Key overnight events:

  • US February wholesale inventories fell 0.5% month-on-month, worse than the 0.2%-drop expected. The drop is the biggest since mid-2013.
  • The S&P 50 Index rose 0.3% last Friday, capping a 1.2% drop for the week ahead of what is forecasted to be the worst earnings season since the financial crisis. Analysts are expecting a 9.5%-drop in profits for the first quarter.
  • WTI front-month futures rallied 6.6% to $39.72/bbl, the biggest jump since Feb 12th. Speculation has resurfaced that Russia and OPEC members can reach a deal on freezing oil output when they meet in Doha on April 17th. EIA data showed US crude production slid by 14,000 bbl/day to 9 million bbl/day, while oil rigs count by Bakers Hughes declined by 8 to 354 rigs.
  • The Federal Reserve Bank of Atlanta cut its US 1Q GDP estimate for the third time in 2 weeks, to 0.1% from 0.4%.
  • The IMF said, in a paper posted on Sunday, it supports the introduction of negative policy rates by some central banks given the significant risks to growth and inflation outlooks.
  • Japan machine orders in February slipped 9.2% month-on-month, dropping for the first time in 3 months. A 12.0%-drop was expected.
  • Japan’s Suga said the G-20 pact on FX devaluation doesn’t bar Japan from responding to one-sided currency moves, Reuters reported.

 

USDSGD:

  • Spot 1.3461
  • 12 out of 18 economists surveyed by Bloomberg forecast MAS to maintain its policy stance on Thursday.
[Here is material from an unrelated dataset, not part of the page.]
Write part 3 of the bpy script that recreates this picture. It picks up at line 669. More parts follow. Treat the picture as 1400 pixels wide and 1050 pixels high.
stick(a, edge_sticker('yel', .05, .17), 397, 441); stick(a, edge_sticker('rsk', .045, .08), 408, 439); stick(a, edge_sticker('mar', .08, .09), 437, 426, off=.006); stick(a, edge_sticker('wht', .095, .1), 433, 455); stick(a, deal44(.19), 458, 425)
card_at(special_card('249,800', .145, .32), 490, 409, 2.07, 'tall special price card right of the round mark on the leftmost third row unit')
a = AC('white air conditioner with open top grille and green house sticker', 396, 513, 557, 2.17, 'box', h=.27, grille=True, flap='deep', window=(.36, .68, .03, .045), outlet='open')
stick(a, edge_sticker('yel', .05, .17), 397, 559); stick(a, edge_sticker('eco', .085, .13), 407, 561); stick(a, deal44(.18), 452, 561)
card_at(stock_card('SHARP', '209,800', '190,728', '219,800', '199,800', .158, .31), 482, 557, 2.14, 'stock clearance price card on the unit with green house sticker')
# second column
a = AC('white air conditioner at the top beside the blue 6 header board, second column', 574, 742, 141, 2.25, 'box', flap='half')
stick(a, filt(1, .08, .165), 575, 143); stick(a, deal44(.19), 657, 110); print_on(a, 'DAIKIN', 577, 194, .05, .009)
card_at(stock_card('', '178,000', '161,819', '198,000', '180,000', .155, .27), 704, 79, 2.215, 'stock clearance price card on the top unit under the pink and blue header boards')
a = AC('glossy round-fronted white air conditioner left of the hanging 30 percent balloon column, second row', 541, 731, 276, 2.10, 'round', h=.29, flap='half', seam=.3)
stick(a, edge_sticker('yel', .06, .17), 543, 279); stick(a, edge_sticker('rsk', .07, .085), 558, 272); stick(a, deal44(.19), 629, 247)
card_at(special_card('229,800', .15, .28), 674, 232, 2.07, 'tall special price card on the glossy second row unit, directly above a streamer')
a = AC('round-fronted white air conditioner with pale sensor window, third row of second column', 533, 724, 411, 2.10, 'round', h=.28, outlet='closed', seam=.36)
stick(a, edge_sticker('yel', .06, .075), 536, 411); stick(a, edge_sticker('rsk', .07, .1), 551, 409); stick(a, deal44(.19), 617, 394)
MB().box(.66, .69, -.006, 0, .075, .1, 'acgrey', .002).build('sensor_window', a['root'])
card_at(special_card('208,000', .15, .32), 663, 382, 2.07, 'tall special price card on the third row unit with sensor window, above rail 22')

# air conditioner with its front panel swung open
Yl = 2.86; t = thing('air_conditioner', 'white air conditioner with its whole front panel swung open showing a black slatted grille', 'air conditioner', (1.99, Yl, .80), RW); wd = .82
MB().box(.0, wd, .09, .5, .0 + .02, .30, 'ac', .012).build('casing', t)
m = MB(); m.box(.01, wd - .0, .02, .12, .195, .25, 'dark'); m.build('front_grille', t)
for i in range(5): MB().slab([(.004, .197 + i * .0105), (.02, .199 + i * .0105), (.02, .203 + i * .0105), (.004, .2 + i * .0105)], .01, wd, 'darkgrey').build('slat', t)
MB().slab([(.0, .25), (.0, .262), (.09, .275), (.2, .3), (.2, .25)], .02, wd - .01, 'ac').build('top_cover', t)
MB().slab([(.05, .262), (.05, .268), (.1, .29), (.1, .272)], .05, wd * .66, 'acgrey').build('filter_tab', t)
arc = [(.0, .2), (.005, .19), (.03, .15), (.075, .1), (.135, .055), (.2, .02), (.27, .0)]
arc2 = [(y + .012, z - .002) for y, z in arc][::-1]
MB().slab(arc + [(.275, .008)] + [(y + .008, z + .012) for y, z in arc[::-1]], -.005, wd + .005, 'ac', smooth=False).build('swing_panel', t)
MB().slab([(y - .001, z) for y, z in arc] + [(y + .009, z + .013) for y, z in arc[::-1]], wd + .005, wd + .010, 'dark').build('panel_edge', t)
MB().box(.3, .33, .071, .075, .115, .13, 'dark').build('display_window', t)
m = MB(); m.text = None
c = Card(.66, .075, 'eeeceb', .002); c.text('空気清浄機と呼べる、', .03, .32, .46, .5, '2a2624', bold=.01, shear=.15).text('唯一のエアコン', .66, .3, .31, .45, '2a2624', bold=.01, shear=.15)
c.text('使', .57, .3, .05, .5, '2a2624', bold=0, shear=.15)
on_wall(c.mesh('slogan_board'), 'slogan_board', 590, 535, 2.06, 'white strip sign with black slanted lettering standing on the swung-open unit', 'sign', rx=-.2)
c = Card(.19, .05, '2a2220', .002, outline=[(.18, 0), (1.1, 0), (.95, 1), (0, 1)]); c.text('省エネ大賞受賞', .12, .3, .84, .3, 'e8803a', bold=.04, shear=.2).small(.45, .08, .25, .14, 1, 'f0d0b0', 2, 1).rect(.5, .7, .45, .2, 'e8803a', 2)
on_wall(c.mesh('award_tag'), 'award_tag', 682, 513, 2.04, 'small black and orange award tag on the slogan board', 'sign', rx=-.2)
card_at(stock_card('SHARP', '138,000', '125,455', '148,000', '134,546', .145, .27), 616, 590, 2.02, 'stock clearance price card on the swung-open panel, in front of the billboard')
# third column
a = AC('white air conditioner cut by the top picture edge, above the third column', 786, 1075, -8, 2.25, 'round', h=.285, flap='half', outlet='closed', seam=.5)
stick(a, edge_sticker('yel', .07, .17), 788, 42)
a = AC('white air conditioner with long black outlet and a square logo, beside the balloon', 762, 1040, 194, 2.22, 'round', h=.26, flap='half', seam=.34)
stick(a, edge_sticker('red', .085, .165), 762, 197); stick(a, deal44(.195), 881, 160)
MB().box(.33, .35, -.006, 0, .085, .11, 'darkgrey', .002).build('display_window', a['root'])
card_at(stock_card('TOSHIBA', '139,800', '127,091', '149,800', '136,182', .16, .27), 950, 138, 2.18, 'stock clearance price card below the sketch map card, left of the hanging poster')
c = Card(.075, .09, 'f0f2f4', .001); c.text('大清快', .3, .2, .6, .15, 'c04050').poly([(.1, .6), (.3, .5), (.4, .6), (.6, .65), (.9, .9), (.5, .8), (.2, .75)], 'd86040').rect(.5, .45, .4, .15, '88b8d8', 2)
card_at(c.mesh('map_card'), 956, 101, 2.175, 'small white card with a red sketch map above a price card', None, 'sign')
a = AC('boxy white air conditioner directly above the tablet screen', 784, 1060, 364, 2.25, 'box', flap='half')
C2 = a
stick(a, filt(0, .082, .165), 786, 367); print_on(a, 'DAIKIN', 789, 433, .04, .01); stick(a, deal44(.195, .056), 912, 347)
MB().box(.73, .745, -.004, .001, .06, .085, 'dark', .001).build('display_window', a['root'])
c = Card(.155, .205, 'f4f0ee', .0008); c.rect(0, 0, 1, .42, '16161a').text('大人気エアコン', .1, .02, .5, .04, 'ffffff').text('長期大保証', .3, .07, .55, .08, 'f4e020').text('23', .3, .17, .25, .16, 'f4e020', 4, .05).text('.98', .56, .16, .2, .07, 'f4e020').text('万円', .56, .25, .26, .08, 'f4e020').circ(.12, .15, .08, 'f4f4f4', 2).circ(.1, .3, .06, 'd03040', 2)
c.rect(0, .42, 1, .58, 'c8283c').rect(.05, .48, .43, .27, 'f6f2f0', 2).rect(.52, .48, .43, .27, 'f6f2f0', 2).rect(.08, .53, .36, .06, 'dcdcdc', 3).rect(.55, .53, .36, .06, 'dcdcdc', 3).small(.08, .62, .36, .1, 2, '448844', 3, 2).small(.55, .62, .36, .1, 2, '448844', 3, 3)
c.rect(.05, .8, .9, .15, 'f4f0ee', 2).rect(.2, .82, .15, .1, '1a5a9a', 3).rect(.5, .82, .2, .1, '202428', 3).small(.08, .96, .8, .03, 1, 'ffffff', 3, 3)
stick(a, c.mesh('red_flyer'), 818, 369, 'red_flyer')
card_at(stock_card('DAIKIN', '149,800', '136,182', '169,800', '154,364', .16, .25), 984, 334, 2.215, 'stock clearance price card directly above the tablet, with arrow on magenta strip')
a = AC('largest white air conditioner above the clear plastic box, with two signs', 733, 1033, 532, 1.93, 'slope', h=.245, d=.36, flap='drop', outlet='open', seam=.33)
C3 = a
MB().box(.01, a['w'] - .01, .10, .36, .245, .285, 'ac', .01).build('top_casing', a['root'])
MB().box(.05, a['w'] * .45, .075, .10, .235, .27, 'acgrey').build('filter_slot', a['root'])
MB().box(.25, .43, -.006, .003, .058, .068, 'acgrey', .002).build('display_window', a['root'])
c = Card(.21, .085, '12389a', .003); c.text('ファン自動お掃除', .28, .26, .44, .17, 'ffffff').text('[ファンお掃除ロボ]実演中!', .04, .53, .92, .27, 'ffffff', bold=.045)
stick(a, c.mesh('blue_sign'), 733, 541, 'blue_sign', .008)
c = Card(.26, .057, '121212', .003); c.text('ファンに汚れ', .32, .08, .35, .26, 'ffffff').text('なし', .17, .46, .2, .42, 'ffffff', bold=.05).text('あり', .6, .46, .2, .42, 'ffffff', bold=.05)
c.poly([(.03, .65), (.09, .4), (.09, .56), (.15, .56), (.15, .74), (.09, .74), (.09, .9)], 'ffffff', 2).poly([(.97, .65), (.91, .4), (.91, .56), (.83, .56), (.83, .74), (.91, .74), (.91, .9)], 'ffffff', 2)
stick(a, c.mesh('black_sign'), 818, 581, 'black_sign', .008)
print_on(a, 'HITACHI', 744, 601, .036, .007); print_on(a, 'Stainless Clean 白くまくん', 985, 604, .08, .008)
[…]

DBS is among the minority, predicting the central bank to reduce the pace of currency appreciation to zero from the current 0.5% annually.
  • USDSGD fell back below the 1.3500 handle this morning, and looks poised to test the 2016-low of 1.3415 soon.

 

AUDUSD:

  • Spot 0.7564
  • Australian home loans in February rose 1.5% month-on-month, rebounding from a 4.4%-drop the prior month.
  • AUDUSD currently shows some sign of exhaustion, failing to hold above the 0.7600 handle for the most past of last week. MACD momentum indicators remain pointing downwards as well.
  • To the downside, the key support remains at 0.7382.

 

USDCAD:

  • Spot 1.2983
  • Canadian March jobs report released on Friday was positive. Unemployment rate fell to 7.1%, from 7.3% the previous month; the forecasted number was 7.4%. 40,600 jobs were added in March, beating the 10,000 expected and up from a drop of 2,300 the previous month.
  • The Canadian dollar surged the most in 3 weeks against the US dollar, following the strong jobs report as many speculated the BOC will refrain from cutting interest rates further when it meets later this week.
  • USDCAD fell as much as 1.2% to 1.2952 last Friday, closing below the 1.3000 psychological level for only the second time in almost 6 months.

 

USDCNH:

  • Spot 6.4759
  • China’s March CPI remained buoyant, maintaining last month’s pace and rising by 2.3% year-on-year; the forecasted reading was 2.4%. PPI fell 4.3% year-on-year, slowing from a 4.9%-drop in January; a 4.6%-decline was expected.
  • The PBOC strengthened its yuan fixing by the most this month, up 0.13% to 6.4649. USDCNH fell marginally this morning, 0.1% to an intraday low of 6.4738.

 

USDNOK:

  • Spot 8.2247
  • March CPI, due out later today, is expected to have risen by 0.3% month-on-month, slower than the 0.5%-rise the previous month.
  • USDNOK fell by as much as 1.4% on Friday to 8.1987, the lowest since last October.